Review: Guhts ‘Regeneration’

As the new year rolls in, what better way to start by welcoming with it some new tunes too. Even though it is only January, there are already several new releases heading this way which will probably end up being part of the soundtrack to the year for sure. One such release is the debut album Regeneration by new Brooklyn bruisers Guhts.

Guhts 'Regeneration' Artwork
Guhts ‘Regeneration’ Artwork

Part noisenik, part post-metal, and with a fair-sized splattering of doomy shoegaze, this album will leave you desperate for more, right from the dying seconds of every playthrough.

The American quartet remind me of another band who I recently had the pleasure of reviewing, and interviewing, and that is Unverkalt. Now, I wouldn’t say that it’s because they both fall into any certain demographic, or genre specifically, more so that both bands have a uniqueness that is hard to classify, equally heavy as they are darkly ambient, and both share a vocalist with such a distinctive range, which far excels your usual vocal for a band of this nature.

That being said, there are also distinctions between the two, most notably with Guhts it’s that there’s a darker, sludgier underbelly, which will leave a grim imprint on your soul, that from this point if you invest some time in the band, you will instantly reach to them as a benchmark for this style of intensity.

The album itself, Regeneration, is seven gruesome slices of vitriol, and weighing in at around forty-five minutes, it’s a nerve shredding, anxiety inducing turmoil, which will leave you absolutely exhausted in its wake. As for the layout of the album, it is a game of multiple levels, each varying in depth and intensity.

Tracks one and two, White Noise and Til Death respectively, give a very rich introduction and set the scene for the rest of the album. Dark and heavy in both tone and nature, we are given a very real awakening to the band early on.

The awkward, visceral delivery of the vocal laying over a background of drudgy guitar and drums, leave no room for misinterpretation as to the vibe going on here. It’s somewhat riot grrrl over sludge at times, but to break it down to such brass tacks is truly a disservice as it’s only after repeated listens that the depth of it all really sinks in.

a nerve shredding, anxiety inducing turmoil…

Track three, however, The Mirror is where the band splinter off and introduce us to a different side of themselves. There is a more ambient approach this time, and while it is quite eerie, its darkness is most welcome with me especially. There is an added dimension that forms here, which isn’t present on the opening two numbers. It is tracks such as this where I start to appreciate the versatility of Guhts.

I have this again with track five, Eyes Open, which I embrace a little more than its predecessor Handless Maiden. This isn’t to say that I don’t enjoy the latter, it is just more intoxicating to me personally. I’m all for pounding drums, screeching vocals, and wailing guitars, but give me a dark, emotion driven, dankness, and I’m all in. That’s what I get with Eyes Open by the bucketload. There’s a super cool post-rock pain to this one too, and for me, I think this quickly becomes my favourite track of the whole album. It is brutal, but it isn’t too much and has a dark beauty to it that I would love to see the band really introduce into their sound as they evolve.

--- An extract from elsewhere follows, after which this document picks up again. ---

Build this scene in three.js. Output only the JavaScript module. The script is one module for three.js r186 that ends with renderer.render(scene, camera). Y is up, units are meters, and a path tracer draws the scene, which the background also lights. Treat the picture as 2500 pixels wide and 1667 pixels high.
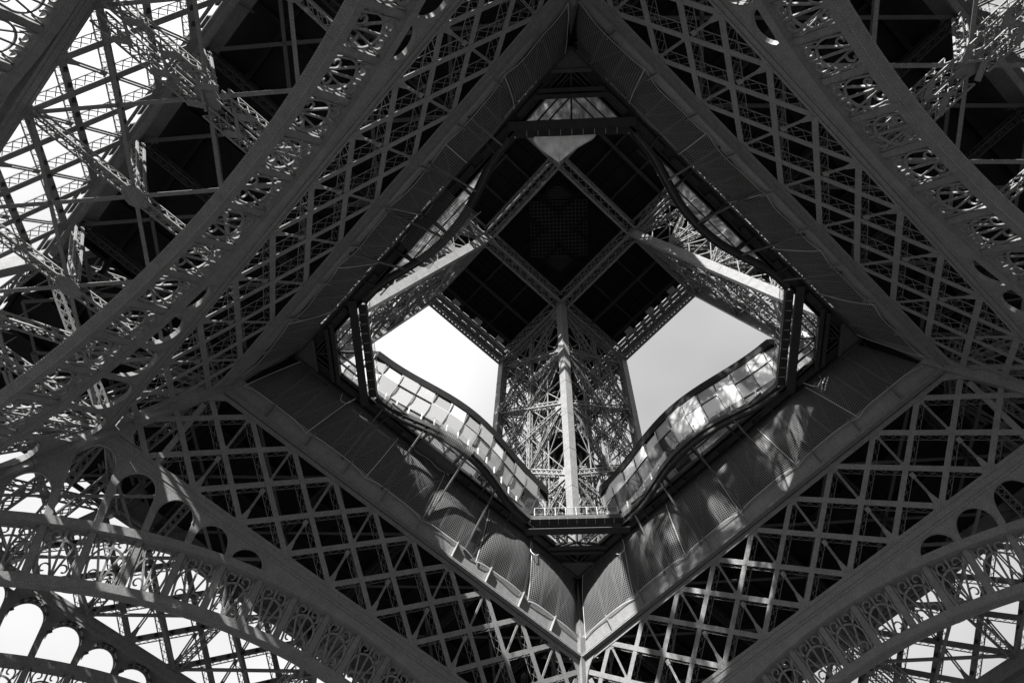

This is my ‘defining moment’ of the whole album, and its simply mystifying.

Again, it’s the different vibes that pull me in with this band, and it couldn’t be more fantastic then for track six Generate. This time round there’s a magical embracing of some shoegaze vibes into the mix, and as I said previously, it is tracks such as this where they truly shine. Both vibrant and exciting, it’s the minimalism, and holding back on the intensity which provides such a fuller sound, and for me, this is what I hoped the band might drop into at some point throughout the album. I love this track, and I hope this is the inception of their sound moving forward, not because everything else by comparison isn’t as good, but this is the most established and tight that the band are as a unit. It really is a testament to them, and fully visualises just what they are capable of.

Track seven, The Wounded Healer closes the album off perfectly, with a slow drudgy ending. It doesn’t throw anything at the listener that they won’t have heads already, and all the while is one last reminder of just how versatile this band are.

Yes, coming away from it, there are things which I have loved, and you may disagree, and have your own thoughts on it all, but that’s the beauty of this work. It isn’t one set sound, more a play in seven varying parts. Please source this album out, give it some time, and see how you feel about it all. As a start to 2024, this is a highlight, for both me and hopefully you guys and gals too.